Celebrating TC’s Innovative Residency Program
This article and photo originally appeared Teachers College, Columbia University website and are reprinted with permission.
Teachers College, Columbia University has won a third round of federal funding for TR@TC, its 18-month teaching residency program. The College has received a Teacher Quality Partnership (TQP) grant of $468,438 from the U.S. Department of Education for the coming year, with a projected total grant of $5,985,870 over the next five years contingent on continued federal funding and the ongoing success of the program.
The grant will fund 15 new residents this coming year, and 20 new residents annually for each of the next three years. Under the terms of the grant, Teachers College also will match the TQP funding.

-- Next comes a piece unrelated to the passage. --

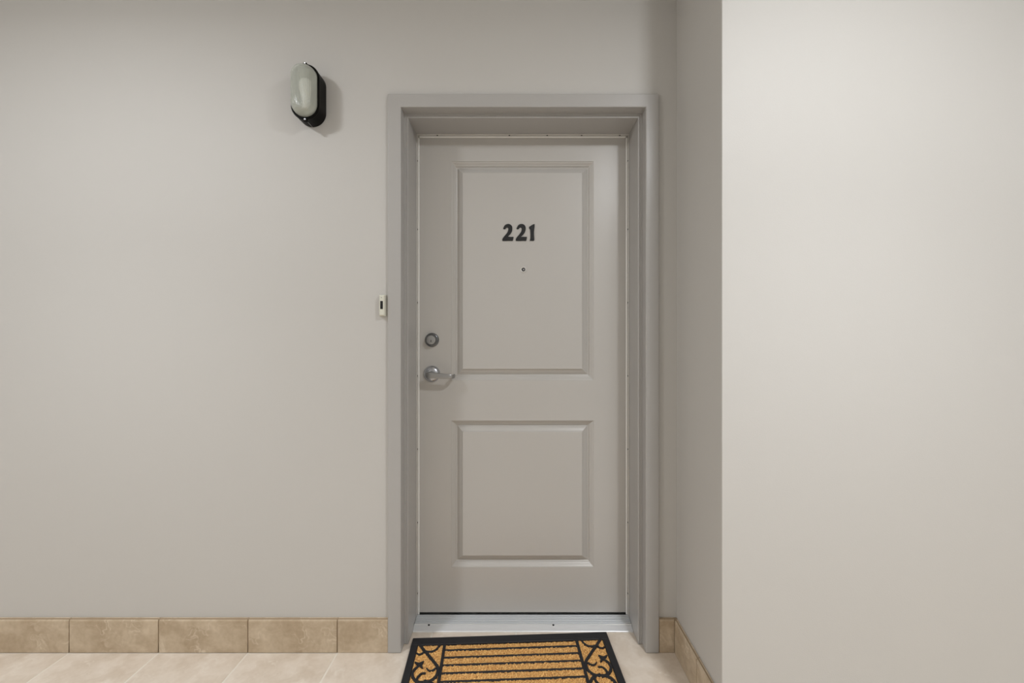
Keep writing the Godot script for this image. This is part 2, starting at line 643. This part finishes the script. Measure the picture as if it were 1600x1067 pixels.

The newest iteration of the program, TR@TC3 exponentially strengthens an already cutting-edge emphasis on simultaneously preparing teachers in specific content areas and to serve special education students and those who are English language learners.
“The dual certification of teachers with special ed and ESL is what teacher preparation needs to be doing,” said A. Lin Goodwin, TC’s Evenden Professor of Education and former Vice Dean, who created the TR@TC program and has secured funding for each new iteration. “The key here is teacher retention. We all know the attrition rates among new teachers and the desperate need for teachers with expertise in special education and English as a second language — and for quality teachers in general. Our program has been extraordinarily successful in preparing teachers for New York City high-need schools, and the vast majority of our graduates continue to teach in New York City, in the same high-need schools where they learned to teach.
“In great part, that’s because our message from Day One has been that while certification is categorical, children are not. So in our program, you can be a teacher in inclusive education but learn about ESL or science. It’s not that you’ll be the same as someone who deeply prepares in ESL, but you won’t be helpless when you face kids who are learning a new language, and you won’t have to abdicate your responsibility for them. You’ll also be better equipped to work with the specialists who work with them.”
Through TR@TC, pre-service teachers receive a generous financial package to work in high-need schools (primarily secondary schools) under the supervision of an experienced mentor teacher. The program was first funded in 2009, when Teachers College was among the first 12 academic institutions to receive a TQP grant, and again in 2014. The program has graduated a total 132 residents to date, 114 of whom are still teaching (including 92 in New York City public schools) and 128 of whom remain in education-related fields (including school leadership and teacher preparation). Nationally, according to a 2018 study by researchers at the University of Pennsylvania Graduate School of Education, 44 percent of new teachers leave teaching within five years.
TR@TC3 is exploring other new changes as well.
Under new funding guidelines, the program will focus their school partnership with specific New York City Department of Education districts in the College’s neighboring communities — District 5 (Harlem), District 6 (Washington Heights) – or that align with TC’s focus on various high-need populations, such as District 9 (parts of the South Bronx), District 79 (an alternative district that serves students under the age of 21) and the Eagle Academy Foundation, a network of public schools that prepares young men to be leaders in their communities.
TR@TC3 will also collaborate with new university and community partners: Columbia University’s Fu Foundation School of Engineering and Applied Science, and the Bronx River Alliance, which works to protect, improve and restore the Bronx River corridor.
Meanwhile, TR@TC3 will extend and expand upon several of its initiatives. These include:
- Induction and ongoing support for graduates once they are out teaching in the field. “We have teachers from our very first cohort who still come back, both for workshops related to their teaching and to act as mentors to current residents,” says Aimee Katembo, Director of the Office of Teacher Education. “We anticipate that as teachers progress in their careers, they need to pursue opportunities for leadership within their departments or schools, and our programming responds to that need.”
- The Citizen Scientist Program, a three week, field-based program offered in July for residents, prospective teachers, high school students and educators from other nations in which the curriculum centers on the health of New York City’s waterways.
- The Pathways to Teaching Program, currently operated with the John Jay College of Criminal Justice, a senior college of the City University of New York. Pathways to Teaching enables undergraduates at John Jay who are considering teaching as a career to take an exploratory course (offered at John Jay, but taught by TC alumni) in the intersections of education and social justice.
As the TR@TC program changes with the times, its core model continues to receive validation. This past spring, New York City Comptroller Scott Stringer, who is gearing up for a mayoral run, issued a report, Teacher Residencies: Supporting the Next Generation of Teachers and Students, in which he specifically cited TR@TC as a model.
“That acknowledgement and the new round of funding affirm for us what we already knew – clearly we’re meeting a very important need,” Goodwin says.